O olhar do escritor face as utopias vividas em Moçambique nos anos 70.
Publicado em 1972, o livro “Cacimbo”, de Eduardo Paixão descreve os últimos anos de ocupação colonial portuguesa em Lourenço Marques (Maputo) seguindo os amores e dissabores de uma família portuguesa em Moçambique.
Um importante livro na sua época, pois capta as emoções e contradições de uma geração no meio de um conflito intenso e de várias mudanças, em todo o mundo. Assim, o autor explora os conceitos de (des)colonização; socialismo/ comunismo; identidade; nacionalidade e raça.
Nota-se no seu tom que o livro é mais um manifesto do que romance, na medida em que propõe uma acção ao leitor, fazendo denúncias aos princípios ultrapassados que justificavam o Colonialismo e evidenciando a necessidade de se criar uma nova realidade para Moçambique.

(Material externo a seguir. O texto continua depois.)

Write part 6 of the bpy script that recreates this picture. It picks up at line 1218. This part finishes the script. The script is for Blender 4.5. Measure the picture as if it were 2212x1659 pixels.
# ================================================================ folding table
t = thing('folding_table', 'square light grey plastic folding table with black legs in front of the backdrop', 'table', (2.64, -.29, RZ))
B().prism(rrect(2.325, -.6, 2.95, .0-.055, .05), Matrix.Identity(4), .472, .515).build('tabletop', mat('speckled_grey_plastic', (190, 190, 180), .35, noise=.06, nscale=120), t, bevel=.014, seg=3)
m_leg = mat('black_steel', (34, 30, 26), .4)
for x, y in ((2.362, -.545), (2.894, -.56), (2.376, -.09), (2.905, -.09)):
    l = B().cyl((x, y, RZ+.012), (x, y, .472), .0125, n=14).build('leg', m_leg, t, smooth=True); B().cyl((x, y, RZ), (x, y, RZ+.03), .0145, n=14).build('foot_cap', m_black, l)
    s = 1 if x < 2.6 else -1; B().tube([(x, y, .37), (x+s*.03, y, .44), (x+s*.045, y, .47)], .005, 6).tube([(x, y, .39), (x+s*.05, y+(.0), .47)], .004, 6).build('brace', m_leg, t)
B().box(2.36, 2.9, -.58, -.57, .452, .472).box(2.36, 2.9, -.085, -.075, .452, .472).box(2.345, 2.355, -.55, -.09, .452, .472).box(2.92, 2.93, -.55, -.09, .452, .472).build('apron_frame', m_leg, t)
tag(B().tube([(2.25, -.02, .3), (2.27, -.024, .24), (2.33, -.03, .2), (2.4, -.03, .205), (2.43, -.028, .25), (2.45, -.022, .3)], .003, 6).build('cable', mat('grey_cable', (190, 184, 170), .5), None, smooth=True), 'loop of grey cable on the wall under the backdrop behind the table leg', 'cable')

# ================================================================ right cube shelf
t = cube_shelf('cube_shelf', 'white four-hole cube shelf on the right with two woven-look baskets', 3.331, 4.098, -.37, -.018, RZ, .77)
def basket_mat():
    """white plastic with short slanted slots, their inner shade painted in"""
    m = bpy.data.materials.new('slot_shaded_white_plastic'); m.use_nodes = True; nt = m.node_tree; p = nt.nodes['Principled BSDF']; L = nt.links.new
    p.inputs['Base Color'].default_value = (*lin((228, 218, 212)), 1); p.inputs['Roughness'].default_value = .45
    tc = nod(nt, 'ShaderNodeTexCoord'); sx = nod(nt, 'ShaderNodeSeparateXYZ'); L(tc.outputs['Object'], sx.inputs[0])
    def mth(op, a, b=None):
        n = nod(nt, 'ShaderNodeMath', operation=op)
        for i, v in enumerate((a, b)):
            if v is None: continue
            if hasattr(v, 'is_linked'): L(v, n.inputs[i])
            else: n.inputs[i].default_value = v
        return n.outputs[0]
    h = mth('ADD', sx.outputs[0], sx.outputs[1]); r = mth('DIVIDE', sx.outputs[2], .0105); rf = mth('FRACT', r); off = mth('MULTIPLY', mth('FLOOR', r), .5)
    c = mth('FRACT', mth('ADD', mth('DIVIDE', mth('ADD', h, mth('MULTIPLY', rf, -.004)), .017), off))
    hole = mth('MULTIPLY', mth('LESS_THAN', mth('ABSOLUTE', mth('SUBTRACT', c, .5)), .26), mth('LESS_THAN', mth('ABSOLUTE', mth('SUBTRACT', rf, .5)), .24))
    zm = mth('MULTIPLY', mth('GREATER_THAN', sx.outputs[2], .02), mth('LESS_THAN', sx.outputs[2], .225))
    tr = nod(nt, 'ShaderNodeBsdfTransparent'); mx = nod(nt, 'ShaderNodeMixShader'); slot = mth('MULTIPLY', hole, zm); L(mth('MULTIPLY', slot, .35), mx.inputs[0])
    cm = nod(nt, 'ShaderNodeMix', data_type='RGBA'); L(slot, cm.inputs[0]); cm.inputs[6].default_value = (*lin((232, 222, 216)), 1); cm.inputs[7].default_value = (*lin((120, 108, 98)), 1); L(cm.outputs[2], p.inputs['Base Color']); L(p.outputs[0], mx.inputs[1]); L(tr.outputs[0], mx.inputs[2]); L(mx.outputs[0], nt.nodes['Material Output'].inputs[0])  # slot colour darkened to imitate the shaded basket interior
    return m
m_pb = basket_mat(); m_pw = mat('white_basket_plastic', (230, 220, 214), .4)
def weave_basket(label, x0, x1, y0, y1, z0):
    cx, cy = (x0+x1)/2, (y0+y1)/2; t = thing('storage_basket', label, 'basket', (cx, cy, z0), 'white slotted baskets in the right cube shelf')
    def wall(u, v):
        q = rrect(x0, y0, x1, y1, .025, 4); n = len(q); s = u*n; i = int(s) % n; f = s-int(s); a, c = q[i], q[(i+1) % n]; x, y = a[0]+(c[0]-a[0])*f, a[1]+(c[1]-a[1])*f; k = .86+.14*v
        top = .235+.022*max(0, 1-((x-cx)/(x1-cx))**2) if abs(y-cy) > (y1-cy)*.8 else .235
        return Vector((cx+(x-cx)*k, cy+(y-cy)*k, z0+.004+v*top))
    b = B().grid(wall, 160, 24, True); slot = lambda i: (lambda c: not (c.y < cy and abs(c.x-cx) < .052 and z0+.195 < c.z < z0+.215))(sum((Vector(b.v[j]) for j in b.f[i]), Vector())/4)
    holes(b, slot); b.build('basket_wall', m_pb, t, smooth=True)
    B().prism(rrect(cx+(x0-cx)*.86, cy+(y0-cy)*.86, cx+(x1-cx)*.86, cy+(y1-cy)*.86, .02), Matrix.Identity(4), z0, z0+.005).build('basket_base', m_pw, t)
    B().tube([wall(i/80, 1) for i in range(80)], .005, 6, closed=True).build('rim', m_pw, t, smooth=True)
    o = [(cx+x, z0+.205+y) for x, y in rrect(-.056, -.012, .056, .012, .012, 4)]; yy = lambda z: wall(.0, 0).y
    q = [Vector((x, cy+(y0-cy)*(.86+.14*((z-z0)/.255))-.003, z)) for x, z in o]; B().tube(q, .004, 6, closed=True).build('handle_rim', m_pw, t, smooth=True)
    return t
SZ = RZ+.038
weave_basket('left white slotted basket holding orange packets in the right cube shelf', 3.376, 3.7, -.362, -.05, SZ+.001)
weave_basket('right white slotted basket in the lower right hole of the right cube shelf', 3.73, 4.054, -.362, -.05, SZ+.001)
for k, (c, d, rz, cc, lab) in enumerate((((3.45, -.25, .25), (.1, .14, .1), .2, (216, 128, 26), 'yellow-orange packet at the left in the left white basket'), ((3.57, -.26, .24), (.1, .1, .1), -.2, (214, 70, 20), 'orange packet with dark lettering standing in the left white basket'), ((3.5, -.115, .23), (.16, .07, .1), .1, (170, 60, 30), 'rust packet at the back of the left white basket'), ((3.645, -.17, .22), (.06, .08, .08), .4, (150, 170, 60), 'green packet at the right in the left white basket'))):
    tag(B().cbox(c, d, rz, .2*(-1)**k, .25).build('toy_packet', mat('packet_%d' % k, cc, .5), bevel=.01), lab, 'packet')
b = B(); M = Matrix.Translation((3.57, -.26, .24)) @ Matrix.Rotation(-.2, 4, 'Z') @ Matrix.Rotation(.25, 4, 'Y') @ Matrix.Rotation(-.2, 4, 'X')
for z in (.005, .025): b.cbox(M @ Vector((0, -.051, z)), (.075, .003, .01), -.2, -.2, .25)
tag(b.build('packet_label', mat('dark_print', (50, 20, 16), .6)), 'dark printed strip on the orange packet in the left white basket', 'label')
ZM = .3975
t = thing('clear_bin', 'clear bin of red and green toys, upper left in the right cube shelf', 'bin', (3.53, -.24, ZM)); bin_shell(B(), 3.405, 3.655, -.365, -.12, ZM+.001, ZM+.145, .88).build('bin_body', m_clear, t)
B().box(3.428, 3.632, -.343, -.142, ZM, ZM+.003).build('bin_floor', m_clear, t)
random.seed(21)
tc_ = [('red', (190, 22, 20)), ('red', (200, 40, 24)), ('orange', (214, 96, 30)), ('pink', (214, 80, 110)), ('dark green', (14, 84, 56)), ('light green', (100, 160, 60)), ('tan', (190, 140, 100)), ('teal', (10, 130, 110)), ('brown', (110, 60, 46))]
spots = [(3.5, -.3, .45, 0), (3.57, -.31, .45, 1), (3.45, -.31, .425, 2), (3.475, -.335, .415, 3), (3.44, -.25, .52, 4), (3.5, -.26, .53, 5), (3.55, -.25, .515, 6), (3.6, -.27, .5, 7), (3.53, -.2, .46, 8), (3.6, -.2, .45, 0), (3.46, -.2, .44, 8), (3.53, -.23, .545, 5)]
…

Usando-se dos personagens para representarem determinadas figuras/ valores da sociedade, o autor então vende-nos esta nova realidade, a tal utopia, re-imaginando-os.
Por exemplo, D. Emília de Sucena, representa os valores da família e a figura da mulher-mãe na sociedade colonial: zelosa; ocupada com reuniões sociais, jantares e institutos de beleza.
O seu filho, Artur, representa a revolução: a juventude activa; o inconformismo; a fúria e desgosto de quem se vê com poucas armas para defender os seus ideais.
Também o narrador, omnisciente, serve de porta-voz para a razão. Ele é que legitima todo o fundamento ideológico ao longo da história, mostrando não só o que o personagem verbaliza, mas também o que pensa.
No entanto, ao se tornar testemunha, o próprio narrador mostra algumas contradições, pois se por um lado condena o Colonialismo e sonha com um mundo em que todas as raças possam viver harmoniosamente, por outro é incapaz de denunciar as atrocidades e a brutalidade do Colonialismo Português.
Ainda que de forma sofisticada, Eduardo Paixão, procura sempre a visão luso-tropicalista do bom colonizador português.
“O nosso tradicional multirracialismo possibilitava-nos um presente de paz e amor” (p.132)
Pela voz de Anabela acrescenta, mais tarde:
“Felizmente nós [os portugueses] não praticamos a segregação racial que leva ao ódio e à destruição.” (p. 244)
A única figura racista no livro é D. Emília, que se vê desconfortável pelo seu filho namorar com uma rapariga negra.
“Era o maior desgosto da minha vida ver o meu filho casado com uma rapariga de cor.” (p. 126)
É por isso interessante cruzar todos os discursos e imaginar a tal utopia que nos tenta vender Eduardo Paixão. Que mundo é esse em que brancos e pretos vivem harmoniosamente? Como construir esse mundo em que brancos e pretos são igualmente livres?

Eduardo Paixão, como criador também é, ele próprio, a História. Pois é através do seu olhar que desenhamos a sua época. Por isso temos de digerir essas tensões que tanto o incomodam. Será Portugal um “bom colonizador”? Como repudiar o Colonialismo Português sem ser anti-Portugal?
É esta constante comichão que sentimos ao ler “Cacimbo”: um cansativo e desesperado exercício para defender um ideal sem ferir a realidade que conhece e que o molda.
Inserir os personagens, a narrativa e o próprio autor no devido tempo e espaço, com todas as ideias, preconceitos, contradições e transformações é essencial para perceber a obra.
As utopias descritas em “Cacimbo” continuam actual na medida em que a visão colonial ainda não foi concretizada e precisa de nós, desta actual realidade para se decidir – O que é isto de ser livre, afinal?
Uma delícia de livros do nosso escritor Eduardo Paixão. Li os três livros Cacimbo Os Espinhos da Micaia O Mulungo gostaria muito de os adquirir como posso encontrar
Boa tarde. EU recebi o livro numa troca de livros, já é uma edição antiga. Não sei se existem edições recentes.